KHARTOUM, July 5 (Reuters) - Sudan has signed oil exploration and
production-sharing deals with foreign companies on nine blocks, a senior oil
official said, sealing investments of $1 billion in Sudan, which is
struggling to deal with a big loss in oil revenues.

State Oil Minister Ishaq Adam Gamaa said on Thursday Canadian firm Statesman
Resources Ltd as well as Chinese, Nigerian, Australian, Brazilian and French
companies had signed the agreements. State-owned oi l and gas firm Sudapet
was included in the deals.

Seven blocks were awarded for the first time, while some companies joined
previously awarded contracts for two other blocks, Gamaa said. Some of the
blocks are near the northern border with Egypt, some are offshore and others
are near Kassala in eastern Sudan and in Khartoum state.
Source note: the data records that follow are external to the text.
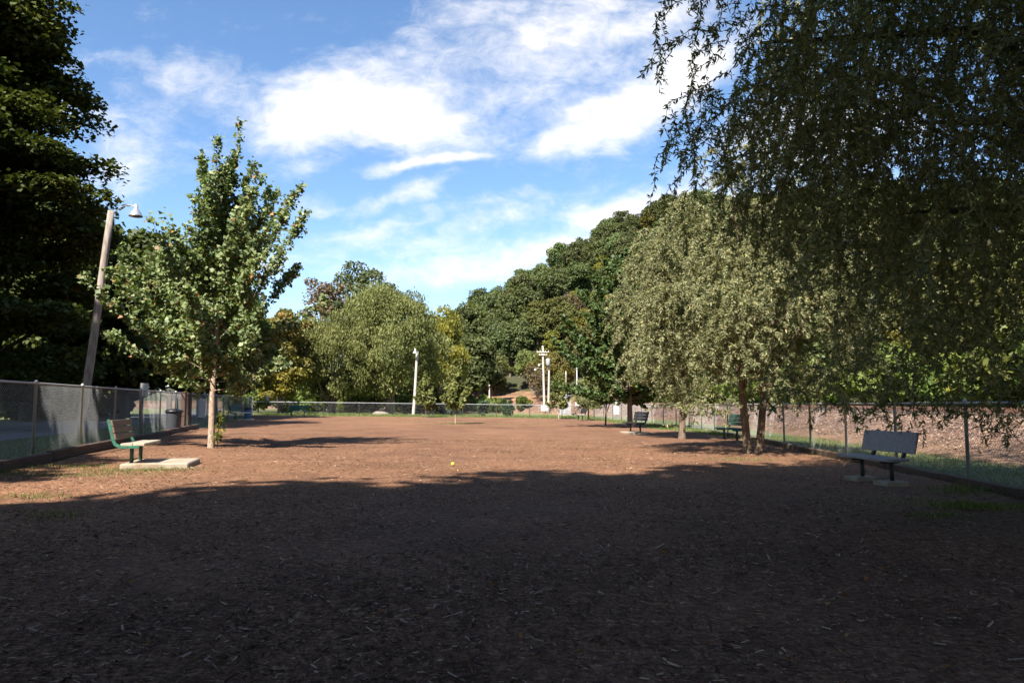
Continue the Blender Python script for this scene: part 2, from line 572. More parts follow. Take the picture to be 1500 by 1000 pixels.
L = dict(
    hilldark=leaf_mat('hill_leaf_dark', (0.038, 0.056, 0.020), (0.112, 0.132, 0.048)),
    hillolive=leaf_mat('hill_leaf_olive', (0.060, 0.070, 0.018), (0.140, 0.148, 0.046)),
    hillyellow=leaf_mat('hill_leaf_yellow', (0.085, 0.088, 0.016), (0.190, 0.170, 0.036)),
    hillbrown=leaf_mat('hill_leaf_brown', (0.075, 0.058, 0.032), (0.15, 0.115, 0.06)),
    farwillow=leaf_mat('far_willow_leaf', (0.075, 0.090, 0.026), (0.205, 0.212, 0.075), objvar=0.1),
    bluegreen=leaf_mat('bluegreen_leaf', (0.045, 0.065, 0.030), (0.11, 0.13, 0.06), objvar=0.1),
    russet=leaf_mat('russet_leaf', (0.085, 0.062, 0.035), (0.20, 0.145, 0.09), objvar=0.1),
    orange=leaf_mat('orange_leaf', (0.075, 0.085, 0.026), (0.20, 0.165, 0.05), (0.27, 0.13, 0.05), 0.78, objvar=0.1),
    yellow=leaf_mat('yellow_leaf', (0.10, 0.105, 0.018), (0.24, 0.21, 0.036), objvar=0.1),
    maple=leaf_mat('maple_leaf', (0.058, 0.100, 0.032), (0.25, 0.30, 0.13), (0.30, 0.15, 0.07), 0.985, 0.28, 0.09, 0.1),
    maple2=leaf_mat('green_maple_leaf', (0.028, 0.062, 0.018), (0.100, 0.150, 0.042), (0.16, 0.12, 0.03), 0.97, 0.28, 0.08, 0.1),
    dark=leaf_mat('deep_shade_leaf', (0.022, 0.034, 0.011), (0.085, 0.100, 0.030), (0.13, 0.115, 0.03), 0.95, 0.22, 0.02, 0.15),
    willow=leaf_mat('silvery_willow_leaf', (0.105, 0.122, 0.055), (0.32, 0.335, 0.180), (0.42, 0.36, 0.18), 0.93, 0.33, 0.05, 0.1),
    willownear=leaf_mat('near_willow_leaf', (0.10, 0.112, 0.050), (0.36, 0.36, 0.175), (0.42, 0.34, 0.15), 0.94, 0.35, 0.05, 0.05),
    sapling=leaf_mat('sapling_leaf', (0.08, 0.102, 0.030), (0.21, 0.222, 0.075), objvar=0.1),
    shrub=leaf_mat('dark_shrub_leaf', (0.018, 0.038, 0.018), (0.05, 0.085, 0.034), objvar=0.15),
    bush=leaf_mat('bush_leaf', (0.045, 0.07, 0.014), (0.15, 0.18, 0.042), (0.22, 0.2, 0.04), 0.9, objvar=0.3),
    shade=leaf_mat('broadleaf', (0.03, 0.05, 0.015), (0.08, 0.11, 0.03), objvar=0.2),
    blade=leaf_mat('grass_blade', (0.05, 0.085, 0.018), (0.15, 0.20, 0.05), (0.28, 0.23, 0.11), 0.85, 0.3, 0.03, 0.05),
    chip=leaf_mat('wood_chip', (0.055, 0.031, 0.021), (0.22, 0.128, 0.080), (0.46, 0.34, 0.24), 0.93, 0.0, 0.03, 0.02),
    fallen=leaf_mat('fallen_leaf', (0.14, 0.06, 0.03), (0.30, 0.13, 0.05), (0.30, 0.24, 0.08), 0.8, 0.15, 0.03, 0.02),
)

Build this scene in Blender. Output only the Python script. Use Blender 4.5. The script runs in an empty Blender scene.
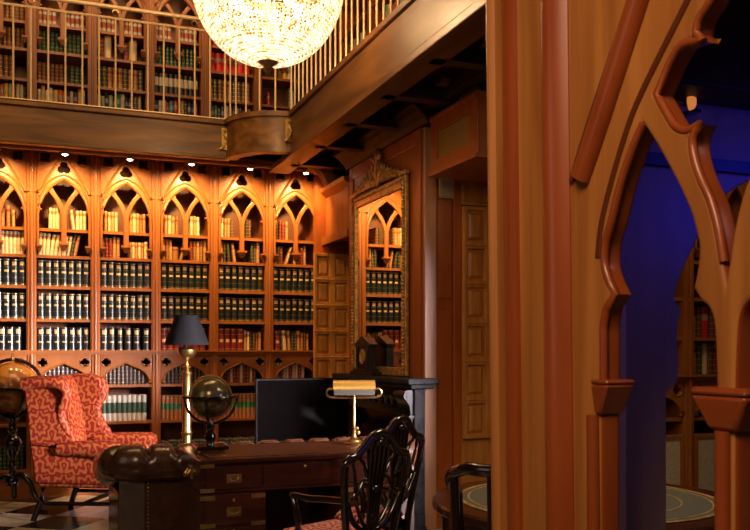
import bpy, bmesh, math, random
from mathutils import Vector, Matrix
S = bpy.context.scene
COL = S.collection
PI = math.pi
random.seed(7)
# ------------------------------------------------------------------ camera, world, lights, exposure
YAW = math.radians(21.3); CS, SN = math.cos(YAW), math.sin(YAW); F = 860.0; EYE = 1.35; HOR = 351.0
cd = bpy.data.cameras.new('camera'); cam = bpy.data.objects.new('camera', cd); COL.objects.link(cam)
cam.location = (0, 0, EYE); cam.rotation_euler = (PI/2, 0, -YAW)
cd.sensor_width = 36; cd.lens = F/750*36; cd.shift_y = (HOR-265)/750; cd.clip_start = 0.05; cd.clip_end = 60
cd.dof.use_dof = True; cd.dof.focus_distance = 6.5; cd.dof.aperture_fstop = 11
S.camera = cam
w = bpy.data.worlds.new('room_air'); S.world = w; w.use_nodes = True
w.node_tree.nodes['Background'].inputs[0].default_value = (1.0, 0.72, 0.5, 1)
w.node_tree.nodes['Background'].inputs[1].default_value = 0.035
vs = S.view_settings; vs.view_transform = 'Standard'; vs.look = 'None'; vs.gamma = 1; vs.use_curve_mapping = False; vs.exposure = 0.0
S.cycles.use_denoising = True
S.cycles.max_bounces = 7; S.cycles.diffuse_bounces = 4; S.cycles.glossy_bounces = 4; S.cycles.transmission_bounces = 4
S.cycles.sample_clamp_indirect = 6.0; S.cycles.caustics_reflective = False; S.cycles.caustics_refractive = False

def aim(o, d):
    o.rotation_euler = Vector(d).to_track_quat('-Z', 'Y').to_euler()
def area(name, loc, target, sx, sy, e, col, spread=180):
    l = bpy.data.lights.new(name, 'AREA'); l.shape = 'RECTANGLE'; l.size = sx; l.size_y = sy; l.energy = e; l.color = col
    l.spread = math.radians(spread)
    o = bpy.data.objects.new(name, l); COL.objects.link(o); o.location = loc; aim(o, Vector(target)-Vector(loc)); return o
def point(name, loc, e, col, r=.05):
    l = bpy.data.lights.new(name, 'POINT'); l.energy = e; l.color = col; l.shadow_soft_size = r
    o = bpy.data.objects.new(name, l); COL.objects.link(o); o.location = loc; return o
def spot(name, loc, target, e, col, ang, blend=.6, r=.03):
    l = bpy.data.lights.new(name, 'SPOT'); l.energy = e; l.color = col; l.spot_size = math.radians(ang); l.spot_blend = blend; l.shadow_soft_size = r
    o = bpy.data.objects.new(name, l); COL.objects.link(o); o.location = loc; aim(o, Vector(target)-Vector(loc)); return o
WARM = (1.0, 0.57, 0.20)
area('assumed_alcove_daylight', (4.3, 2.62, 1.75), (0.42, 7.3, .8), .7, 1.4, 56, (1.0, .86, .95), 27)  # assumed daylight aimed at the wing chair, no alcove window is built
area('left_fill', (-2.9, 2.6, 2.4), (2.2, 5.2, .9), 1.6, 2.4, 8, (1.0, .76, .56), 140)  # added warm fill from the left, no window stands there
area('near_fill', (-.7, .2, 3.4), (1.4, 2.4, 1.3), 1.2, 1.2, 23, (1.0, .64, .38), 90)  # added warm fill for the near screen, no lamp hangs there
area('gallery_fill', (.3, 5.6, 5.9), (.8, 8.6, 3.6), 2.5, 2.5, 100, (1.0, .60, .27))  # added warm fill for the gallery and beams, no ceiling lamp is built
point('chandelier_bulb_light', (1.36, 5.37, 3.62), 105, (1.0, .60, .28), .22)
for i in range(6):
    bx_ = -.35+.5595*i
    spot('downlight_beam', (bx_, 8.165, 3.085), (bx_, 8.50, 2.6), 76, WARM, 128, 1.0, .025)
    spot('assumed_gallery_downlight', (bx_, 8.62, 5.3), (bx_, 9.0, 4.3), 32, (1.0, .62, .28), 110, 1.0, .03)  # assumed downlights above the view brighten the gallery cases, no fittings built
area('blue_alcove_light', (2.75, 1.45, 2.0), (2.3, 2.25, 1.75), .4, .3, 1.2, (.02, .025, 1.0), 100)  # assumed source for the blue light on the alcove screen, no fitting built
area('alcove_side_fill', (2.1, .5, 2.3), (1.6, 2.2, .9), .3, .3, .35, (1.0, .5, .5), 110)  # added faint pink fill towards the foot of the blue screen
area('drum_table_fill', (2.7, 3.5, 2.95), (2.4, 3.4, 0), .5, .5, 14, (1.0, .8, .6), 120)  # added fill that brightens the round table top
area('alcove_bookcase_fill', (3.9, 3.7, 2.9), (4.2, 4.7, 1.2), .5, .5, 4.0, (1.0, .62, .3))  # added weak warm fill for the alcove bookcases

def unp(px, py, Y):                 # photo position on a plane facing the room's length
    r = (px-375)/F; X = Y*(SN+r*CS)/(CS-r*SN); zc = X*SN+Y*CS
    return X, EYE+(HOR-py)/F*zc
def unpx(px, py, X):                # photo position on a plane along the room's length
    r = (px-375)/F; Y = X*(CS-r*SN)/(SN+r*CS); zc = X*SN+Y*CS
    return Y, EYE+(HOR-py)/F*zc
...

"The initial investment needed for these blocks is $1 billion. It will not
be cash given to Sudan, but money that will be invested by those companies,"
Gamaa told Reuters.

Gamaa said there would be no production at the new blocks for several years
while companies carry out magnetic surveys, seismic data and drilling of
exploratory wells.

"We cannot say when we'll produce. There are several activities that need to
be done towards production. They will take several years," he said.

Gamaa said the government's share of oil would depend on data from each
block. "The government priority will be to meet domestic demand and export
the surplus," he said.

Gamaa said Sudan was currently producing 115,000 barrels per day (bpd) and
by the end of 2012 would add another 65,000 bpd.

The north African country lost three-quarters of its oil output when South
Sudan gained independence last year, leaving the oil-dependent economy
reeling from a sudden loss in state revenues, which has led to an estimated
$2.4 billion budget deficit.

The economy, strapped for foreign currency, was already feeling the effects
of U.S. trade sanctions, double-digit inflation and a weakening currency,
all of which led the government to introduce austerity measures including
the scaling back of fuel subsidies.

The rise in fuel prices has spurred protests across the country over the
past two and a half weeks calling for President Omar Hassan al-Bashir's
government to resign.

A dispute with South Sudan earlier this year also damaged the strategic
Heglig oilfield, which is central to Sudan's economy. Gamaa said Heglig was
now fully operational and producing 40,000 bpd.

A source in the oil industry said Heglig's average production was running
around 40,000 bpd a day and had been fluctuating between about 37,000 and
47,000 bpd.

The source said he did not know how long it would take to restore the
previous production levels of 55,000 to 60,000 bpd.